‘Do you remember,’ he went on, ‘writing in your diary, ‘Freedom is the freedom to say that two plus two make four’?’
‘Yes,’ said Winston.
O’Brien held up his left hand, its back towards Winston, with the thumb hidden and the four fingers extended.
‘How many fingers am I holding up, Winston?’
‘Four.’
‘And if the party says that it is not four but five – then how many?’
‘Four.’
The word ended in a gasp of pain. The needle of the dial had shot up to fifty-five. The sweat had sprung out all over Winston’s body. The air tore into his lungs and issued again in deep groans which even by clenching his teeth he could not stop. O’Brien watched him, the four fingers still extended. He drew back the lever.This time the pain was only slightly eased.
‘How many fingers, Winston?’
‘Four.’
The needle went up to sixty.
‘How many fingers, Winston?’
‘Four! Four! What else can I say? Four!’
The needle must have risen again, but he did not look at it. The heavy, stern face and the four fingers filled his vision. The fingers stood up before his eyes like pillars, enormous, blurry, and seeming to vibrate, but unmistakably four.
‘How many fingers, Winston?’
‘Four! Stop it, stop it! How can you go on? Four! Four!’
‘How many fingers, Winston?’
‘Five! Five! Five!’
‘No, Winston, that is no use. You are lying. You still think there are four.
How many fingers, please?’
‘Four! Five! Four! Anything you like. Only stop it, stop the pain!’
This small fragment from George Orwell’s novel Nineteen Eighty-Four, Part III, chapter Two, seems quite relevant in the current context.
Nineteen Eighty-Four is a dystopian novel written by George Orwell in 1948 describing how Orwell had imagined the world would look like thirty-six years later. Orwell’s vision presents a world where governments control every aspect and watch everyone’s lives. Many of his ideas, including Big Brother, Newspeak, Room 101 and unperson, became quite popular and integrated part of the modern culture.
It would be a challenging exercise to debate if Orwell was a visionary or someone found his work so impressive that decide that it has to transpose into reality. Not even Orwell would have imagined that people will give up willingly their privacy and will allow unlimited access to all their intimate details of their lives. Moreover, not only people will give up their privacy, but they will be happy to pay for their own surveillance. Reality always beats imagination!
The first known sympathetic reference to the equation two plus two make five appears in an 1813 letter by Lord Byron to his soon-to-be wife, Anabella Milbanke.
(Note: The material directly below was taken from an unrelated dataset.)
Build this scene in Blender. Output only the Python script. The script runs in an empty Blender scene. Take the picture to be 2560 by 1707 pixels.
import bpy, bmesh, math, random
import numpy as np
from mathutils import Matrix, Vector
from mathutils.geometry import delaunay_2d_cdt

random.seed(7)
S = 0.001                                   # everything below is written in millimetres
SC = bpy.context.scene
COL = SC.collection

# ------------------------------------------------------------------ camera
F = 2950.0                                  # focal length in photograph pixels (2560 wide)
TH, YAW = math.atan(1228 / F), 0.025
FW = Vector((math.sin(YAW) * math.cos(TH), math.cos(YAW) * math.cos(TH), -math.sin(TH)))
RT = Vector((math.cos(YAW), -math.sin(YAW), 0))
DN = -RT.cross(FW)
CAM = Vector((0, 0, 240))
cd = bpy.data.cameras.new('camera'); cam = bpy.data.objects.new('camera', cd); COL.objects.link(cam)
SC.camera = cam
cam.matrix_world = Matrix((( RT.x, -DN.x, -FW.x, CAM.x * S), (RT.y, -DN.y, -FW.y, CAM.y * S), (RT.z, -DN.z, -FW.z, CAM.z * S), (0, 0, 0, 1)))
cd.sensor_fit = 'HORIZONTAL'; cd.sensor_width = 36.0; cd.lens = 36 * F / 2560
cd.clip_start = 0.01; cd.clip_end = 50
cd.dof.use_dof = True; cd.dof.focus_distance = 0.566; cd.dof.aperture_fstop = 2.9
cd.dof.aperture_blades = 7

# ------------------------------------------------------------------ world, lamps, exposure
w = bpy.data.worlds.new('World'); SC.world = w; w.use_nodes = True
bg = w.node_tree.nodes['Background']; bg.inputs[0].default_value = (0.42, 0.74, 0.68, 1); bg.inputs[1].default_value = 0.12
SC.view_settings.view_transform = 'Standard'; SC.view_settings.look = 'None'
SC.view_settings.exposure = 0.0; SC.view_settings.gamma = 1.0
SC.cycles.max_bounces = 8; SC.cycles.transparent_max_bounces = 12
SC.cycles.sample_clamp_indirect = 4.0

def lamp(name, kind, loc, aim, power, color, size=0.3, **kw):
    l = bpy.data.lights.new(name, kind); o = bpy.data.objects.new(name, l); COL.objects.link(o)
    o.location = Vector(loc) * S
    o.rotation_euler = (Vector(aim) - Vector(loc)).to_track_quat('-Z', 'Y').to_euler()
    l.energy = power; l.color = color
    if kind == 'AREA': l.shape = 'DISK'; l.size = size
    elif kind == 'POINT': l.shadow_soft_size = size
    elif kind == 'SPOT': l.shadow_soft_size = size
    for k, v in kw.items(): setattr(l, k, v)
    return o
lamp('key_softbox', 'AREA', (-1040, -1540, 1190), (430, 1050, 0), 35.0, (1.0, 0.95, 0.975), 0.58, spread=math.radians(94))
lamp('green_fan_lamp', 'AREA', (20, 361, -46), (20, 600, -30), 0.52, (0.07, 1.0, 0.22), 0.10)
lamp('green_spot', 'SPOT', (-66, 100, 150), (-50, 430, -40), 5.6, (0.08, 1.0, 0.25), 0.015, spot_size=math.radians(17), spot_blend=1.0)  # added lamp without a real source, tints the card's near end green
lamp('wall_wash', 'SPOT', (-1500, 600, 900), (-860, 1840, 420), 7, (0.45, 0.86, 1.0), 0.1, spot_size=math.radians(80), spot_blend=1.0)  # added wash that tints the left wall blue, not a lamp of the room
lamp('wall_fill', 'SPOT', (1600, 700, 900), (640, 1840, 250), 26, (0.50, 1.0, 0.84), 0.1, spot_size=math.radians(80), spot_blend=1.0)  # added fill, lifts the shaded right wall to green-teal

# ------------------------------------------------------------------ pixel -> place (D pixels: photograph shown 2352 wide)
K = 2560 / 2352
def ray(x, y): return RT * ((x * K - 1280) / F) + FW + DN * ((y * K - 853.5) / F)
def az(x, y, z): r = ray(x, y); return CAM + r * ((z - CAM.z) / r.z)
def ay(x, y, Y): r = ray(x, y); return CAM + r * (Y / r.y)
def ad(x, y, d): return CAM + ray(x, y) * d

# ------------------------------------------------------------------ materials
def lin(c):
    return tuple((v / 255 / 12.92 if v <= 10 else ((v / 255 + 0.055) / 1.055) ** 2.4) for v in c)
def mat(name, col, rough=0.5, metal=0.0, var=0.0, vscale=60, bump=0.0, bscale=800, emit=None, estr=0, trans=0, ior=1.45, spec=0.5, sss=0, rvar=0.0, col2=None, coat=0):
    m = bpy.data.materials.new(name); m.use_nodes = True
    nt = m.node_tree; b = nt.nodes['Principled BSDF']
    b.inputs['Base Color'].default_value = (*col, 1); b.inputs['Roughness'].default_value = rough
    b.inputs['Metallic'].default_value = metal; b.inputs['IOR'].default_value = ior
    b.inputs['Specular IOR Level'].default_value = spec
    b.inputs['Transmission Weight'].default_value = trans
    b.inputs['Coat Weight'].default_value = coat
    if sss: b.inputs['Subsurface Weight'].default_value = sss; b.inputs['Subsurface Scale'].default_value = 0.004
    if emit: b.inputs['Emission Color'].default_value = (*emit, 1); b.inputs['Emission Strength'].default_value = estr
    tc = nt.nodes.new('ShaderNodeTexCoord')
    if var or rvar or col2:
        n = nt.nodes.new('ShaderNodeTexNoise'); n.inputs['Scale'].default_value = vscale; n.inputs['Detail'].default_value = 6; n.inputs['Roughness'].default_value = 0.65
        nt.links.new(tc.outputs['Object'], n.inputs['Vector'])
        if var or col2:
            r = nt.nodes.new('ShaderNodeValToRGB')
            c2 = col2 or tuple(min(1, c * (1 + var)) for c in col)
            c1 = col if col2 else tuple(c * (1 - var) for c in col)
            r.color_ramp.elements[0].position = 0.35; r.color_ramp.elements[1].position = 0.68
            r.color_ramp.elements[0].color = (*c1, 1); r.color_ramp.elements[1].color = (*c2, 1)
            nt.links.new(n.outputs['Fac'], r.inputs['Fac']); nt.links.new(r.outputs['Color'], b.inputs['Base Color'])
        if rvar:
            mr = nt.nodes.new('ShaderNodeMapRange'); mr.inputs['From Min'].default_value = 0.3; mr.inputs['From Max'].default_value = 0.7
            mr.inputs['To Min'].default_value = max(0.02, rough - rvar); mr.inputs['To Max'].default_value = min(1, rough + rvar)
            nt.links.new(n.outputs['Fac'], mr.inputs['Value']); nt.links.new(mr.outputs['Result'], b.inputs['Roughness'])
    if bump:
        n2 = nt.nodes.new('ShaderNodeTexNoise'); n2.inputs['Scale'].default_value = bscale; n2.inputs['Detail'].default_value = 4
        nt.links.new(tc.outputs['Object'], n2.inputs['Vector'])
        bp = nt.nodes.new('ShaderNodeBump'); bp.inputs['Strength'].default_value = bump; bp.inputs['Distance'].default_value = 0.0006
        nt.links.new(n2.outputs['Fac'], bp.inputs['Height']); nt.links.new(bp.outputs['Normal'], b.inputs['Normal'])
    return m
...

Lord Byron writes, “I know that two and two make four – and should be glad to prove it too if I could – though I must say if by any sort of process I could convert two plus two into five it would give me much greater pleasure.”
In the quote from Nineteen Eighty-Four, Orwell describes how the main character from the book, Winston Smith, under torture, eventually admit that two and two make five.
Nowadays, no torture needed. Once again, Orwell’s vision was remarkably exceeded. Today is a common and widely accepted opinion that everything is relative, and everything is possible. Two plus two makes four, five, three, one or ninety-ninety-nine and everybody is concomitantly right. What truly frightens me is that nobody seems to be bothered by the absurdity of such a claim. The new ‘normal’ is the abnormal.